J’attrape ensuite Les Hauts de Hurlevents d’Emily Brontë et je reste stupéfaite par la force de ce roman noir et presque métaphysique. Il y a de la passion, de la tempête, de la noirceur dans les âmes et en même temps une grande lumière.
Et il y a encore tant d’autres livres qui se dressent devant moi comme en bouclier contre la morosité. De La nuit des temps de Barjavel, aux Nourritures Terrestres d’André Gide, en passant par Corps et Biens de Robert Desnos et Bonjour tristesse de Françoise Sagan, le Chasseur Zéro de Pascale Roze, Dracula de Bram Stocker, Expiation de Ian McEwan, Harry Potter de J. K. Rowling, The Eyre Affair de Jasper Fforde, L’amour au temps du choléra de Gabriel Garcia Marquez, Rien ne s’oppose à la nuit de Delphine de Vigan, et il ne faut pas oublier les livres de Jane Austen, Honoré de Balzac, Franz Kafka, Léon Tolstoï, William Shakespeare et William Faulkner, Virginia Woolf, Gustave Flaubert, Ernest Hemingway, Homère, Marcel Proust, Marguerite Duras… pff et la liste est si longue qu’il me faudrait des jours pour tout nommer…

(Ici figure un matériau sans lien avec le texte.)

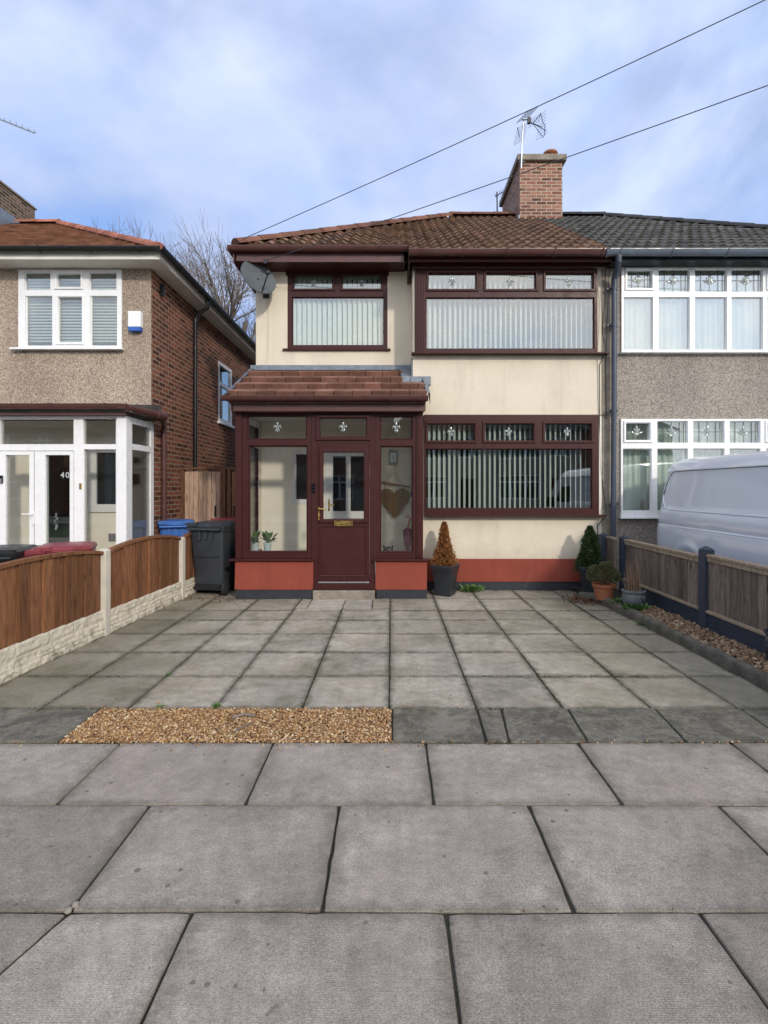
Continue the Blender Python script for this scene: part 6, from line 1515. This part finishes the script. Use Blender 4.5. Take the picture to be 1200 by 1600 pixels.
# ------------------------------------------------------------------ houses over the road (seen in the window reflections)
def far_house(label, xc, mat, tmat, seed):
    rnd = random.Random(seed); t_ = thing('semi_detached_house', label, 'house', (xc, -16, 0), 'houses across the road')
    w_, d_, hh = 5.6, 8, 5.0; yF = -15.5
    wins = [(xc-2.2, xc+.3, 3.3, 4.6), (xc-2.2, xc+.3, .9, 2.3), (xc+.9, xc+2.2, 3.4, 4.6)]
    w = MB(); w.wall(xc-w_/2, xc+w_/2, 0, hh, yF-.2, yF, wins+[(xc+1.0, xc+1.95, .0, 2.1)]); w.box(xc-w_/2, xc-w_/2+.2, yF-d_, yF-.2, 0, hh); w.box(xc+w_/2-.2, xc+w_/2, yF-d_, yF-.2, 0, hh); w.box(xc-w_/2, xc+w_/2, yF-d_-.2, yF-d_, 0, hh); w.build('wall', mat, t_)
    for a, b_, c_, e_ in wins:
        gl = []; n_ = 3; ww = (b_-a)/n_
        for i in range(n_): gl += [(a+i*ww+.05, a+(i+1)*ww-.05, c_+.06, e_-.42), (a+i*ww+.05, a+(i+1)*ww-.05, e_-.34, e_-.06)]
        w = MB(); w.wall(a, b_, c_, e_, yF-.12, yF-.05, gl); fo = w.build('window', 'white_upvc', t_)
        w = MB(); w.box(a+.04, b_-.04, yF-.10, yF-.09, c_+.04, e_-.04); w.build('pane', 'glass_dark', fo)
    w = MB(); w.box(xc+1.0, xc+1.95, yF-.12, yF-.06, .0, 2.1); dd_ = w.build('front_door', rnd.choice(['mahogany', 'white_upvc', 'pipe_dark']), t_)
    w = MB(); e0 = .3; y0_, y1_ = yF+e0, yF-d_-e0; x0_, x1_ = xc-w_/2-e0, xc+w_/2+e0; ym = (y0_+y1_)/2; zr_ = hh+2.6
    rg = [(xc-.6, ym, zr_), (xc+.6, ym, zr_)]
    w.add([(x0_, y0_, hh), (x1_, y0_, hh), (x1_, y1_, hh), (x0_, y1_, hh), *rg], [(0, 1, 5, 4), (1, 2, 5), (2, 3, 4, 5), (3, 0, 4), (3, 2, 1, 0)]); rf_ = w.build('roof', tmat, t_)
    w = MB(); w.box(xc+w_/2-.9, xc+w_/2-.1, ym-.8, ym+.8, hh, zr_+.9); w.build('chimney', 'brick_red', rf_)
for i, (xc, mt, tm) in enumerate(((-13.7, 'plaster_opp', 'tile_brown'), (-8.1, 'brick_red', 'tile_dark'), (-2.5, 'brick_red', 'tile_brown'), (3.1, 'plaster_opp', 'tile_brown'), (8.7, 'pebble_grey', 'tile_dark'), (14.3, 'brick_red', 'tile_dark'), (-21.6, 'brick_red', 'tile_brown'))):
    far_house(('rendered house far to the left across the road', 'brick house left across the road', 'brick house directly across the road', 'rendered house across the road facing the porch', 'pebbledashed house right across the road', 'brick house far to the right across the road', 'brick house farthest left across the road')[i], xc, mt, tm, i)
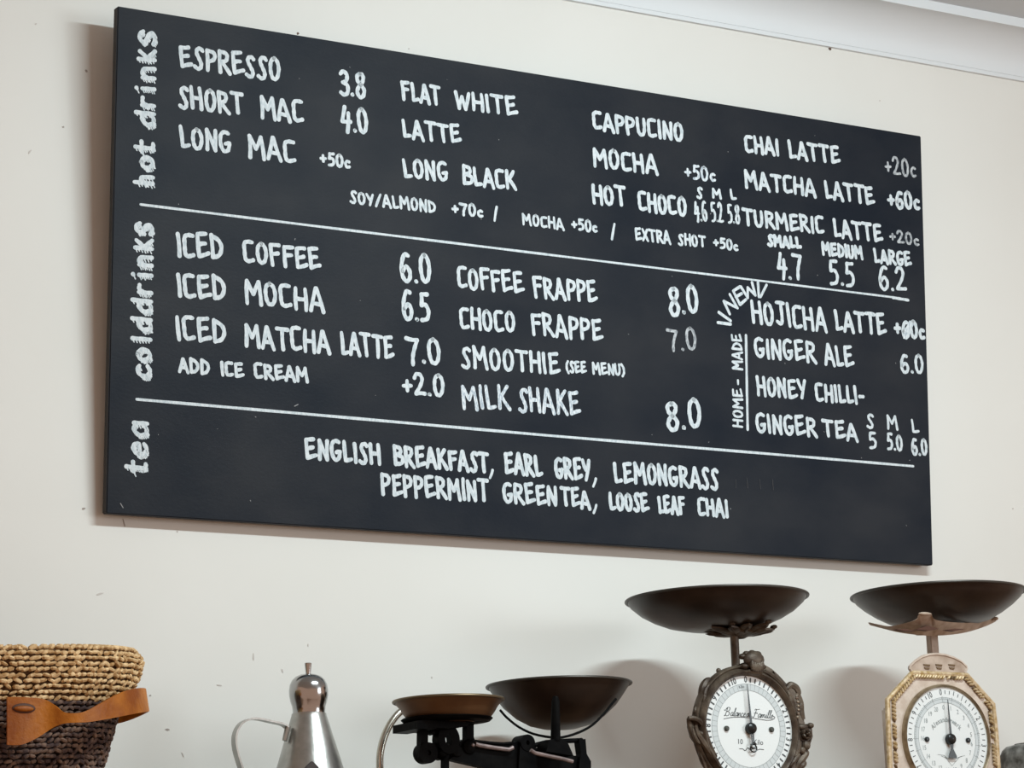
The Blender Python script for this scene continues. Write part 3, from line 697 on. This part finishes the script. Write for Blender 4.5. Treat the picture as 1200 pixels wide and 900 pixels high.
pan(bal, 'bowl', bw, prof_px([(85.5,803),(82.5,808),(77,816),(68,828),(53,841.5),(37,850.5),(20,855),(9,856),(.5,856.5)], 1/1016., 803), 'panblack', 'panrim')['label'] = 'deep dark metal bowl'
# column and base (stand on the shelf)
mb = MB(); cx = bc.x
mb.tube([(cx+.02, YB+.002, SZ+.012), (cx+.02, YB+.002, SZ+.06), (cx+.018, YB+.002, SZ+.105)], [.018,.010,.008], 16); mb.build('column', 'iron', bal)
mb = MB(); mb.box((cx-.11, YB-.05, SZ), (cx+.11, YB+.05, SZ+.014)); mb.build('base', 'iron', bal, smooth=False, bevel=.003)
mb = MB(); mb.tube([at(521.5, 898, YB), (at(521.5, 898, YB).x, YB, SZ+.014)], .003, 8); mb.tube([at(684, 905, -.205), (at(684, 905, -.205).x-.03, YB, SZ+.014)], .004, 8); mb.build('guide_rod', 'iron', bal)

# ---------------------------------------------------------------- text on the dials
def text_mesh(body, size, shear=0.0, bold=0.0):
    cu = bpy.data.curves.new('t', 'FONT'); cu.body = body; cu.size = size; cu.align_x = 'CENTER'; cu.align_y = 'CENTER'; cu.shear = shear
    cu.offset = bold; cu.resolution_u = 3
    ob = bpy.data.objects.new('t', cu); me = bpy.data.meshes.new_from_object(ob)
    vs = [(v.co.x, v.co.y) for v in me.vertices]; fs = [tuple(p.vertices) for p in me.polygons]
    bpy.data.objects.remove(ob); bpy.data.curves.remove(cu); bpy.data.meshes.remove(me)
    return vs, fs
def put_text(mb, body, size, cx, cz, y, rot=0.0, shear=0.0, bold=0.0, sx=1.0):
    """text standing in the xz plane, facing -y"""
    vs, fs = text_mesh(body, size, shear, bold); cr, sr = math.cos(rot), math.sin(rot)
    mb.add([(cx + x*sx*cr - z*sr, y, cz + x*sx*sr + z*cr) for x, z in vs], fs)
def split_build(mb, name, m, parent):
    mb.build(name, m, parent, smooth=False, fix=False)
def ring_flat(mb, cx, cz, r0, r1, y, n=72):
    mb.grid([[(cx+r*math.cos(2*PI*j/n), y, cz+r*math.sin(2*PI*j/n)) for j in range(n)] for r in (r0, r1)])
def tick(mb, cx, cz, ang, r0, r1, w_, y):
    """ang clockwise from 12 o'clock"""
    d = Vector((math.sin(ang), 0, math.cos(ang))); p = Vector((math.cos(ang), 0, -math.sin(ang)))*w_/2; o = Vector((cx, y, cz))
    mb.add([o+d*r0-p, o+d*r1-p, o+d*r1+p, o+d*r0+p], [(0,1,2,3)])
R_ = math.radians

CUR = {
 'B': (1.0, [[(-.25,.72),(-.1,.62),(.05,.75),(.25,1.0),(.20,.45),(.05,.0),(-.1,.05)], [(.05,.85),(.35,1.02),(.70,.95),(.65,.65),(.28,.52),(.70,.45),(.72,.12),(.40,-.02),(.12,.10)]]),
 'F': (.8, [[(.10,.86),(.22,1.0),(.50,.95),(.90,1.0)], [(.38,.92),(.30,.45),(.14,.0),(-.15,.10)], [(.08,.50),(.62,.54)], [(.62,.54),(.60,.42)]]),
 'a': (.50, [[(.42,.42),(.20,.45),(.05,.22),(.15,.02),(.35,.15),(.44,.45),(.40,.10),(.50,.02)]]),
 'l': (.32, [[(.0,.05),(.20,.50),(.30,.95),(.18,.92),(.12,.40),(.16,.04),(.32,.05)]]),
 'n': (.55, [[(.0,.05),(.10,.42),(.10,.02),(.25,.38),(.38,.40),(.38,.08),(.55,.05)]]),
 'm': (.80, [[(.0,.05),(.10,.42),(.10,.02),(.22,.38),(.34,.38),(.34,.02),(.48,.38),(.62,.38),(.62,.06),(.80,.05)]]),
 'c': (.42, [[(.36,.36),(.20,.44),(.05,.22),(.15,.02),(.42,.08)]]),
 'e': (.42, [[(.05,.18),(.28,.28),(.28,.44),(.12,.40),(.06,.15),(.18,.0),(.42,.10)]]),
 'i': (.26, [[(.0,.10),(.12,.42),(.12,.05),(.26,.05)], [(.18,.60),(.20,.63)]]),
 'd': (.52, [[(.40,.42),(.20,.45),(.05,.22),(.15,.02),(.35,.15),(.52,.95)], [(.46,.55),(.40,.08),(.52,.03)]]),
}
def script(mb, text, x0, z0, width, size, y, drop=0.0, lw=.00028):
    tot = sum(CUR[ch][0] for ch in text); u = 0.0
    for ch in text:
        for st in CUR[ch][1]:
            P = catmull([((u+p[0])/tot*width + x0 + p[1]*size*.30, y, z0 + p[1]*size + drop*(u/tot)) for p in st], 3)
            for p, q in zip(P[:-1], P[1:]):
                d = (q-p)
                if d.length < 1e-6: continue
                d.normalize(); k = lw*(1.5 if d.z < -.5 else 1.0); n_ = Vector((-d.z, 0, d.x))*k
                p = p-d*lw*.5; q = q+d*lw*.5
                mb.add([p-n_, q-n_, q+n_, p+n_], [(0,1,2,3)])
        u += CUR[ch][0]

# ---------------------------------------------------------------- ornate dark scale
YD = -0.235
dc = at(877, 854, YD); RD = 62/985.
orn = thing('ornate_scale', Vector((dc.x, -.20, SZ)), 'dark ornate kitchen scale with a round white dial, flower castings and a wide dark pan', 'kitchen scale')
C4 = (790, 750, 6.0)
pp0 = at(861, 755, -.200)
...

Ah, quand je pense à tout ça, à ce volume colossal de mots et de pensées assemblés pour notre plus grand plaisir et nos plus beaux voyages, je respire mieux.
Il y a de la bonté, de la poésie, du rire, de l’imagination, et surtout du génie dans ce monde.
Il faut juste s’en rappeler pour combattre les ténèbres.